Depois de 27 anos, a banda norte-americana The Black Crowes estava de volta ao Brasil, “apenas” com os irmãos Rich e Chris Robinson, da formação original – entre aspas, porque quem tem essa dupla já sai com o jogo ganho.
Nada como um bom show de rock and roll pra compensar uma semana de dilúvio infinito na capital paulista. Foi assim que a ansiedade bateu desde o começo do dia.
Existem vitórias e goleadas, e o Black Crowes veio preparado pra entregar muito mais do que só os três pontos. Banda entrosadíssima, com um teclado absolutamente hipnotizante, cozinha redonda e duas excelentes backing vocals, que mantinham ao vivo o nível que eles sempre entregaram em estúdio.
A expectativa é o combustível da nossa vida. Confesso que passei a semana com aquela sensação de que o show seria muito bom, mas que as décadas de estrada tratariam de impedir que eles brilhassem como no primeiro show em solo brasileiro, no longínquo 1996. Falhei miseravelmente na previsão – que bom.
Chris Robinson continua voando nos vocais. Arrisco dizer que foi a melhor apresentação ao vivo que já vi de um cantor.
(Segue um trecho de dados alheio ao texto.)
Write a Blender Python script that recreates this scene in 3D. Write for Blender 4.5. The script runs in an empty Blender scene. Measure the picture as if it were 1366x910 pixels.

Impressionante a semelhança entre o que ele fez no palco com as gravações dos álbuns. Tudo isso com um improviso no ritmo das estrofes que praticamente impedia o público de conseguir acompanhá-lo.
Chris já não é mais aquele sujeito magricelo que dançava e encantava em cima dos tapetes que enfeitavam o palco do Hollywood Rock, mas o carisma e presença de palco seguem intactos. Seu irmão Rich continua mais tímido, mas seus riffs de guitarra não. Eles fazem questão de protagonizar cada canção da banda.
Impossível não lembrar que minha versão adolescente, lá no Pacaembu, foi pra ver Jimmy Page e Robert Plant (e também Raimundos – descanse em paz, Canisso) e acabou sendo surpreendida pelo incrível show dos Crowes naquele festival. Roubaram a cena, sem dó.
33 anos de Shake Your Money Maker
Mas voltando dessa viagem no tempo… a turnê comemora o lançamento do Shake Your Money Maker (1990), primeiro álbum da banda. E eles tocaram, na sequência exata, todas as dez músicas desse que é o disco mais “setentista” da década de 90. Uma viagem deliciosa, na qual o único defeito era ter hora pra acabar.
Tem música que é boa no som da nossa sala, e tem música que rende mais no palco. Essa turnê veio pra mostrar que esse disco é polivalente e arregaça de qualquer jeito. A cada canção, um novo delírio coletivo.
Após quase uma hora dos hits do álbum, a banda anuncia que a homenagem estava completa e já emenda “Sometimes Salvation”, música do The Southern Harmony and Musical Companion (1992) que talvez seja a mais linda balada da banda – difícil escolher só uma.
Mais quatro clássicos dos Black Crowes, que só não foram perfeitos por conta de um pequeno momento de caos sonoro durante “Thorn in My Pride”, e eles deixaram o palco após o megassucesso “Remedy”, com o público extasiado. Quem é de se arrepiar, arrepiou. Breve descanso e voltaram com mais uma pérola na manga, a ótima “Virtue and Vice”.
O público saiu do Espaço Unimed com aquele misto de “tô saciado, mas quero mais”. Não tinha mais, infelizmente. Aliás, não tem mais show deles no Brasil, por mais absurdo que pareça. Só uma data por aqui pra uma banda como o Black Crowes chega a ser criminoso.
Agora só resta torcer para os irmãos Robinson não demorarem mais algumas décadas com outro show desse calibre. Prometo que não vou subestimá-los pela terceira vez. Não sou tão teimoso. Fica essa lição para a vida.
Confira o setlist do Black Crowes no Espaço Unimed
- Twice as Hard
- Jealous Again
- Sister Luck
- Could I’ve Been So Blind
- Seeing Things
- Hard to Handle (cover de Otis Redding)
- Thick n’ Thin
- She Talks to Angels
- Struttin’ Blues
- Stare It Cold
- Sometimes Salvation
- Wiser Time
- Thorn in My Pride
- Sting Me
- Remedy
- Virtue and Vice
Obrigado por dividir esse momento, baita show e crônica perfeita.